АЛ:Анна Андреевна была человеком безбытным, но в каких-то случаях меры предосторожности были чрезвычайными. Вплоть до недоверия к хозяевам домов, где она гостила. Уж не потому ли, что речь шла не о вещах, а о чем-то большем? Упомянутые вами зеркало, рисунок и миска тоже не могут считаться вещами ввиду их полной бесполезности в прагматическом смысле.

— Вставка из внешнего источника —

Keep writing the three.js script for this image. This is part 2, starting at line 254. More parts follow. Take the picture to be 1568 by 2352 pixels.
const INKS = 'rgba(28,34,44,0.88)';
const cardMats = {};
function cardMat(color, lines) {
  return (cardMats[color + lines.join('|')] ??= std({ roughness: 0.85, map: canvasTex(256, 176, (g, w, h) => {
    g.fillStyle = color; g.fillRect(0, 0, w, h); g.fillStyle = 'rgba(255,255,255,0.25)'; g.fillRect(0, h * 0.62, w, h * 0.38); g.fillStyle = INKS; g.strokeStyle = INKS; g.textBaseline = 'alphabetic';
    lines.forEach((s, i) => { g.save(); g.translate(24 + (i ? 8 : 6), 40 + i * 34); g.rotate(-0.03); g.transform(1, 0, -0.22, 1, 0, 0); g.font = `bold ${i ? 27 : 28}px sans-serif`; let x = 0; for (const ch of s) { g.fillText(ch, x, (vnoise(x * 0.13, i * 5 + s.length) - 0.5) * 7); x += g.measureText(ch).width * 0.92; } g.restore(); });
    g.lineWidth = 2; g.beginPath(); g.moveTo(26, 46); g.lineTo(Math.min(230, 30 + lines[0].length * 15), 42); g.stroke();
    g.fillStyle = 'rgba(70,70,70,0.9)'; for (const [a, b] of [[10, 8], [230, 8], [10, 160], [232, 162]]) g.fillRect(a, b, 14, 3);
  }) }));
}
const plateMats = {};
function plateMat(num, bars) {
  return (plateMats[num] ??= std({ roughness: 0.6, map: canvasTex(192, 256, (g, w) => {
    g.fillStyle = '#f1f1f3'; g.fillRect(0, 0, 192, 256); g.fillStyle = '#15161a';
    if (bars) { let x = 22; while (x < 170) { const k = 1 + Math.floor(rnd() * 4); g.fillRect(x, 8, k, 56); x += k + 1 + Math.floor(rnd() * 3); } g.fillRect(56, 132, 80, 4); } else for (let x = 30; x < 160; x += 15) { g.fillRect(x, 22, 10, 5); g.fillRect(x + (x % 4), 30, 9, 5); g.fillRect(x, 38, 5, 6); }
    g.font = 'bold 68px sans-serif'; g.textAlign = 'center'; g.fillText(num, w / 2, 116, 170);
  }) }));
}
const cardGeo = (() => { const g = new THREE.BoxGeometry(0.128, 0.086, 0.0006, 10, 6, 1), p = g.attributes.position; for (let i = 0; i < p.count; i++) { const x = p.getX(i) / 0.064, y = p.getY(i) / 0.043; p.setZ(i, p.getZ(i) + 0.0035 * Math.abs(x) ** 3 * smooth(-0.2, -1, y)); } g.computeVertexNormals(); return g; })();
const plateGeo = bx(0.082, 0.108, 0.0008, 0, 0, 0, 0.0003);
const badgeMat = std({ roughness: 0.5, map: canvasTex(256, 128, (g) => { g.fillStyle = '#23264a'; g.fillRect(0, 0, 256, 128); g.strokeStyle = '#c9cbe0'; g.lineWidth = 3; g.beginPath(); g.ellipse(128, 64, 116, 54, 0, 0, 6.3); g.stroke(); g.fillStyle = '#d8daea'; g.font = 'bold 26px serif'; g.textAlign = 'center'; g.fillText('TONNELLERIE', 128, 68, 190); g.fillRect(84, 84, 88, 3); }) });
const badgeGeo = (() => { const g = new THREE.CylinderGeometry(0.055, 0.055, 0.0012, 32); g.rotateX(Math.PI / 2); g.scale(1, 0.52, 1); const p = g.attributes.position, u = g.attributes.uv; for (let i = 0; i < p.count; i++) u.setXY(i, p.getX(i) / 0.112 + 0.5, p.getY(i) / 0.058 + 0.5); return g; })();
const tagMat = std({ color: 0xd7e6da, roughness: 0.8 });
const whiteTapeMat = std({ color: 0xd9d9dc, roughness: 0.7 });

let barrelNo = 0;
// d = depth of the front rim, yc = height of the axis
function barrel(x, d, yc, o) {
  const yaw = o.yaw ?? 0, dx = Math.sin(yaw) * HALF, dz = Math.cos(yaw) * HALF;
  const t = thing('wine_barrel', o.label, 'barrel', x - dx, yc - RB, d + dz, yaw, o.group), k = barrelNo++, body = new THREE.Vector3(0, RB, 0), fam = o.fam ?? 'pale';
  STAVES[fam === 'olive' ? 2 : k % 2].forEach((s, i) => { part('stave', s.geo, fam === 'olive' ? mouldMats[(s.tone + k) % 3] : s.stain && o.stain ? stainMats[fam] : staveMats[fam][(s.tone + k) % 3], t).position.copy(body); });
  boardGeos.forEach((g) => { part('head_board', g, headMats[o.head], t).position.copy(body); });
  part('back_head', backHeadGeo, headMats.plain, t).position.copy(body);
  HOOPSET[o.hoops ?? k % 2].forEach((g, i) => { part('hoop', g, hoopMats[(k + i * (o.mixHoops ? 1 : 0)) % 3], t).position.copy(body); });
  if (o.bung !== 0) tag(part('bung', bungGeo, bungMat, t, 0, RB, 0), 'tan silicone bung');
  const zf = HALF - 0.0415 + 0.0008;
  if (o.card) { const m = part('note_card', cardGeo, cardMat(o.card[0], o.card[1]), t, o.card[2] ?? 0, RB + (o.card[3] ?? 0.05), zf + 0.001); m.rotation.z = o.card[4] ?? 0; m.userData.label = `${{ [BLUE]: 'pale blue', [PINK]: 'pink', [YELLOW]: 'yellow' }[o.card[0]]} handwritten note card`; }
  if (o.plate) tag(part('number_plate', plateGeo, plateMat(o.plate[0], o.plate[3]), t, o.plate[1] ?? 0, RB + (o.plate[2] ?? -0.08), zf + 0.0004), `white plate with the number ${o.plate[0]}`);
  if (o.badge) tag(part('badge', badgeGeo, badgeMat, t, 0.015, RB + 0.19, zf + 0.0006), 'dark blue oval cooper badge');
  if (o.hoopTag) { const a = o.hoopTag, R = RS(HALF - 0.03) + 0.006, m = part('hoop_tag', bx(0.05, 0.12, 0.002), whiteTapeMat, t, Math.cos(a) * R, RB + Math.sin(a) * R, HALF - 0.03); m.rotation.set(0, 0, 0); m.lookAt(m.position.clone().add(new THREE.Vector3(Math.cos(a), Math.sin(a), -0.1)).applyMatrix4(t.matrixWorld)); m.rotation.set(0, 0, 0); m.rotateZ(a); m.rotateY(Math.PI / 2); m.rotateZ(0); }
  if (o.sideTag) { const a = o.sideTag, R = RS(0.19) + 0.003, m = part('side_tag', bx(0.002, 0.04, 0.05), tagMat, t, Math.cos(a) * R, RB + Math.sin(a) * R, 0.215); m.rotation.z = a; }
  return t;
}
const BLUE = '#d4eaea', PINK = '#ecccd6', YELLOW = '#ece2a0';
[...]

ЗТ:После войны я привезла все назад. Когда Ахматова об этом узнала, то воскликнула: «Невероятно». Взяла все, а рисунок оставила мне. Сказала: «Он ведь так вам нравится – пусть он находится у вас»… В своих мемуарах Исайя Берлин описывает свой визит в Шереметьевский дворец и рассказывает о ее комнате. В частности, упоминает о рисунке Модильяни. А ведь Модильяни до пятьдесят шестого года висел у меня над столом.
АЛ:Этот рисунок настолько связан с именем Ахматовой, что его просто невозможно представить в каком-то другом месте. Если уж комната Анны Андреевны, то, конечно, Модильяни. Судя по всему, Ахматова не сразу этот рисунок оценила?
ЗТ:Даже такие люди, как она, не способны одновременно делать все выводы сразу. Долгое время Модильяни был для нее не великий художник и даже не просто художник, а «юноша, прекрасный, как божий день». Первое ее впечатление от искусства Модильяни – четырехтомная энциклопедия, которую папе, как только приподнялся железный занавес, прислал его приятель, славист Этторе Ло Гатто. До этого мы никогда не держали в руках книг такой красоты. Самым великим в четырехтомнике были посвящены специальные вклейки. Первый – Рафаэль, а последний – Модильяни. Воспроизводилась его картина «Жанна в желтой кофте». С этой книжкой я побежала к Ахматовой: «Может ли быть, что это тот самый Модильяни». Она долго-долго рассматривала, читала статью, перечитывала опять. Через день позвонила мне: «Зоя, будет очень скверно, если я отберу рисунок?»